Recorded information:
* * * * *

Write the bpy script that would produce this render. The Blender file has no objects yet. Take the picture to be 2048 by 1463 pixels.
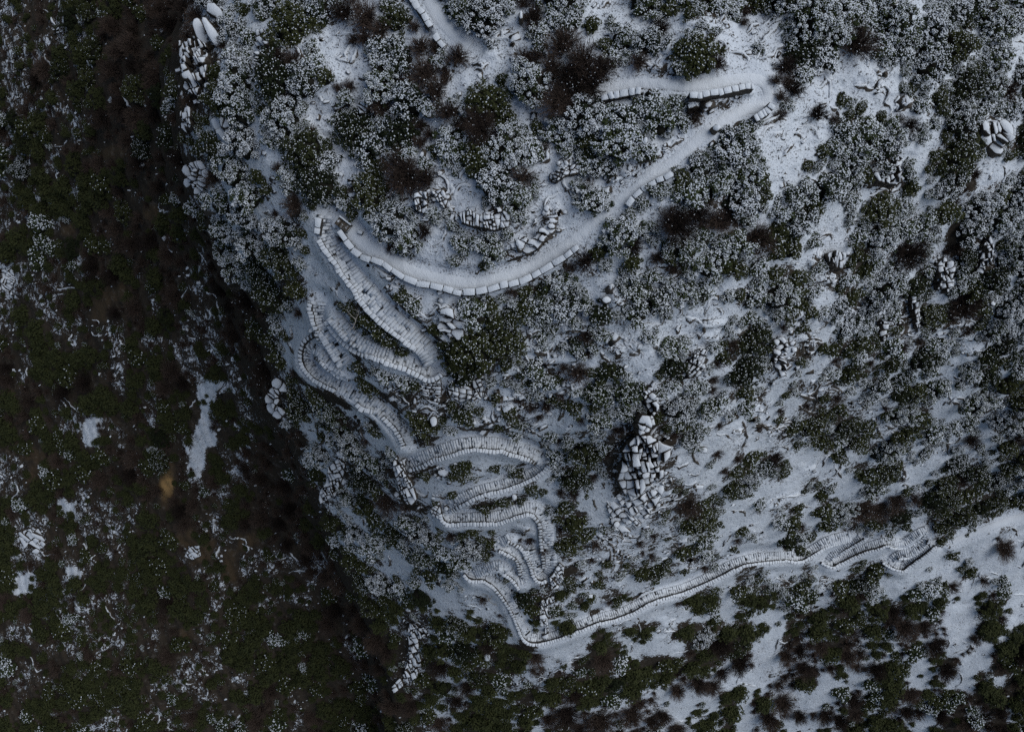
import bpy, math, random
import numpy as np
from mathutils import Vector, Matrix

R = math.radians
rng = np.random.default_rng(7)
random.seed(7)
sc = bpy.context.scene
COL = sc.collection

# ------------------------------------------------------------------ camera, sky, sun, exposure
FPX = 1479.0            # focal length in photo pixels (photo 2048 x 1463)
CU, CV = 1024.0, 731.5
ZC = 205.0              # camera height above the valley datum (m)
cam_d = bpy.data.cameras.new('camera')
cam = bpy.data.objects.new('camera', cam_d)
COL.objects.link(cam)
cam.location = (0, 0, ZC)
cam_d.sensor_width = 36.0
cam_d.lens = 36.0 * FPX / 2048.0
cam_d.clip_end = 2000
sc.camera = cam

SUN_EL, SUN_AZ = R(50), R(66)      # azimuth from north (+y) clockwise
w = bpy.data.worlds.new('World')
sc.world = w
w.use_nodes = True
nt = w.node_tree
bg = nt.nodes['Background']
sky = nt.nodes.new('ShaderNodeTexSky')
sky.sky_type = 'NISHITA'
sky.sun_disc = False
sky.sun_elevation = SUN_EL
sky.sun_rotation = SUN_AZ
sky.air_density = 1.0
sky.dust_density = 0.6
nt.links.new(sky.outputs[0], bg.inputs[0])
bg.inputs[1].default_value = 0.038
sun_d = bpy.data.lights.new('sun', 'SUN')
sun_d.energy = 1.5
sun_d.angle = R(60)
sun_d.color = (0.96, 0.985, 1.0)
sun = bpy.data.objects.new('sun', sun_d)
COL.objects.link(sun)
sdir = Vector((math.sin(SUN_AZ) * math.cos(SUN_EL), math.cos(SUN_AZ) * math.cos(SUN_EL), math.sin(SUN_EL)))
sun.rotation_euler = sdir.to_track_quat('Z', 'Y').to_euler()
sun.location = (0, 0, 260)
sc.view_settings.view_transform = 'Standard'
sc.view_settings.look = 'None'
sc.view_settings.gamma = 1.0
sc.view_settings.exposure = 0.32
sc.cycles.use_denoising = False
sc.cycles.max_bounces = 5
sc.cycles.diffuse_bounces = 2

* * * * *

Brief: All of the material above needs to be restated exactly, with no pictures.

The output:
Write the bpy script that would produce this render. The Blender file has no objects yet. Take the picture to be 2048 by 1463 pixels.
import bpy, math, random
import numpy as np
from mathutils import Vector, Matrix

R = math.radians
rng = np.random.default_rng(7)
random.seed(7)
sc = bpy.context.scene
COL = sc.collection

# ------------------------------------------------------------------ camera, sky, sun, exposure
FPX = 1479.0            # focal length in photo pixels (photo 2048 x 1463)
CU, CV = 1024.0, 731.5
ZC = 205.0              # camera height above the valley datum (m)
cam_d = bpy.data.cameras.new('camera')
cam = bpy.data.objects.new('camera', cam_d)
COL.objects.link(cam)
cam.location = (0, 0, ZC)
cam_d.sensor_width = 36.0
cam_d.lens = 36.0 * FPX / 2048.0
cam_d.clip_end = 2000
sc.camera = cam

SUN_EL, SUN_AZ = R(50), R(66)      # azimuth from north (+y) clockwise
w = bpy.data.worlds.new('World')
sc.world = w
w.use_nodes = True
nt = w.node_tree
bg = nt.nodes['Background']
sky = nt.nodes.new('ShaderNodeTexSky')
sky.sky_type = 'NISHITA'
sky.sun_disc = False
sky.sun_elevation = SUN_EL
sky.sun_rotation = SUN_AZ
sky.air_density = 1.0
sky.dust_density = 0.6
nt.links.new(sky.outputs[0], bg.inputs[0])
bg.inputs[1].default_value = 0.038
sun_d = bpy.data.lights.new('sun', 'SUN')
sun_d.energy = 1.5
sun_d.angle = R(60)
sun_d.color = (0.96, 0.985, 1.0)
sun = bpy.data.objects.new('sun', sun_d)
COL.objects.link(sun)
sdir = Vector((math.sin(SUN_AZ) * math.cos(SUN_EL), math.cos(SUN_AZ) * math.cos(SUN_EL), math.sin(SUN_EL)))
sun.rotation_euler = sdir.to_track_quat('Z', 'Y').to_euler()
sun.location = (0, 0, 260)
sc.view_settings.view_transform = 'Standard'
sc.view_settings.look = 'None'
sc.view_settings.gamma = 1.0
sc.view_settings.exposure = 0.32
sc.cycles.use_denoising = False
sc.cycles.max_bounces = 5
sc.cycles.diffuse_bounces = 2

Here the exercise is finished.